Albatross Soup is a beautiful but ultimately chilling riddle: Can you solve it?

I’ve never been good at riddles: those sort of problems that generally seem to involve cabbages, goats, boats and the like are utterly baffling.

So it was interesting to see one such riddle brought toile in such a beautiful, beguiling and psychedelic way by director Winnie Cheung, a Hong Kong-born, Queens-raised, Brooklyn based filmmaker who frequently collaborates with artists across various disciplines, using illustration, animation, and dance to “place the corporeal body within surreal spaces.”

Her recent film Albatross Soup scooped a Vimeo Staff Pick and tells a story based on the real-life riddle Albatross Soup, where one is asked "A man goes into a restaurant and orders albatross soup. After he eats, he goes outside and shoots himself.
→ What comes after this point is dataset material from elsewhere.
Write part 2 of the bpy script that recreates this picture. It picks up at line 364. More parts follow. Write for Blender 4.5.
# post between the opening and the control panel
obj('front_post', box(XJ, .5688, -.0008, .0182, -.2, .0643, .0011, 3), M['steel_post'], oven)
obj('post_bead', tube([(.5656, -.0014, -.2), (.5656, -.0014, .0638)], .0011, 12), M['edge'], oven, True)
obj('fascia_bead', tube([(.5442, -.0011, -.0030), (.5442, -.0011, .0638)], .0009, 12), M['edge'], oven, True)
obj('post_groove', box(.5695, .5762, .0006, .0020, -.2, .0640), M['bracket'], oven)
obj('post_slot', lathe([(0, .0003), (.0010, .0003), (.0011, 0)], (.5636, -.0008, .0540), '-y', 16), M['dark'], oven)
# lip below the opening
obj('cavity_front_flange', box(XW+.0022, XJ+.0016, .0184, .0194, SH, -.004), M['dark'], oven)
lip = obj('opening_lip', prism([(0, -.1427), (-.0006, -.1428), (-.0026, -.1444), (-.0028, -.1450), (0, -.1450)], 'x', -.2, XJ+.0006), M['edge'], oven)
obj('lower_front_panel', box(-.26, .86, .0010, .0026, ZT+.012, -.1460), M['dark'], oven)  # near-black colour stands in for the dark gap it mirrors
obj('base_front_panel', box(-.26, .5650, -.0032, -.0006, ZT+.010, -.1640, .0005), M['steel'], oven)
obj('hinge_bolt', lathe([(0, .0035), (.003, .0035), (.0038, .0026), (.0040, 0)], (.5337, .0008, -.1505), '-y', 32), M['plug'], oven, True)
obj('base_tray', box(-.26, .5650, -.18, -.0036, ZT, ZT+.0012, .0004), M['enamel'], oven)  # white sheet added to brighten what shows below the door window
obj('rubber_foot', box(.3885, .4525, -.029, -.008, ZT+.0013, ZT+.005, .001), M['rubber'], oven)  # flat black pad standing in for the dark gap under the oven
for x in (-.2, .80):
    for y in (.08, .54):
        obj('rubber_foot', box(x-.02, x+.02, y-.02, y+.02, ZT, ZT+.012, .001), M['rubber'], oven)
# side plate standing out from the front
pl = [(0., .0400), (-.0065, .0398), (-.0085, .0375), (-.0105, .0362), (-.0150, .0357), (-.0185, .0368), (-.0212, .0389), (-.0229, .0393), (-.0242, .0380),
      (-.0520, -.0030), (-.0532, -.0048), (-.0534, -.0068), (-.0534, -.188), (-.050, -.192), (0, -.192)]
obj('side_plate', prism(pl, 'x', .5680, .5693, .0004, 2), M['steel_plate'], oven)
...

Why?"

Throughout the colourful, swirling animation and polyphony of voices garnered from interviews with more than 50 people trying to solve the riddle asking only answers that could be answered “yes” or “no”, the short uses a rapid-fire kaleidoscopic soundscape and god-like voice providing clues as to whether the guessers are along the right track.

A warning: things get pretty dark; though this is somewhat mitigated by the mesmerising, swirling animation style and lysergic rainbows of the visuals as the story unfurls.

“I knew instantly that this stream of consciousness guessing game would be the perfect premise for an animated short,” says Cheung. “Examining different creative approaches has been the driving force behind this project.”

We won’t give the game away—just watch it—but things are pretty disturbing, but in being so, incredibly beautiful.